Racism ought to be recognized as a violation of human rights on the same grounds that racial discrimination is. The basis for outlawing racial discrimination in international law rests upon the idea that it negates the core human rights of dignity, self-determination, and equality. This frame imposes a duty on states not to discriminate on the basis of race because doing so will inhibit certain individual positive rights, including equality and dignity. The Commission on Human Rights, which prepared the original draft of the Declaration on the Elimination of Racial Discrimination for the UN General Assembly, justified the Declaration's purpose on the basis of the rights affirmed by the earlier UN Charter and UDHR. Doing so extended the same legitimacy enjoyed by the Charter to the Declaration and to ICERD.

But framing the problem as one of racial discrimination does not recognize the entirety of the problem. The focus is on the discriminatory act that robs a person of her dignity or equality. However, a loss of dignity can also occur due to the racist hatred to which one person subjects another person. Reframing the problem as one of racism focuses not only on the discriminatory act but also on the harm as experienced by the victim. The concept of racism captures the experience of a victim, not just the act of the perpetrator. It encompasses ideology, thought, and feeling, in addition to outward, observable acts of racial discrimination.

Naming racism as a violation of international human rights is critical to the project of universal human rights that depends on dignity and equality for all. The problem with laws that only prohibit racial discrimination was pointed out by Derrick Bell in his seminal work, Faces at the Bottom of the Well:

A preference for whites makes it harder to prove the discrimination outlawed by civil rights laws. This difficulty, when combined with lackluster enforcement, explains why discrimination in employment and in the housing market continues to prevail more than two decades after enactment of the Equal Employment Opportunity Act of 1965 and the Fair Housing Act of 1968.

The same challenge plagues human rights protections in international law. The international legal and political processes designed to create and enforce human rights were not designed by or for those who are the targets of racism. Because of this gap between those who shape international law and those for whom it acts upon, it is necessary for the law to better clarify the protections it provides.

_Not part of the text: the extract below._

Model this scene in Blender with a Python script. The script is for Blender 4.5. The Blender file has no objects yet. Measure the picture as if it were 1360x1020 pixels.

Finally, acknowledging racism as a violation of human rights presents an opportunity for international law to reaffirm the problematic nature of race as a concept. First, race is a sociological construct that has no basis in science. Second, as a construct, it is not merely a neutral, benign tool for classifying people within the human species. Instead, race has been and continues to be used as a tool for oppression and subjugation. As such, race exists for the very purpose of discrimination and upholding inequality.

In conclusion, the universal prevalence of racism challenges the universal ambitions of international human rights law, whose foundational purpose is to affirm that all humans are entitled to basic rights inherent to their very existence. These rights, variously defined, are absolute in nature. The notion that a person can be denied rights or have her rights violated because another person deems herself racially superior is antithetical to these first principles.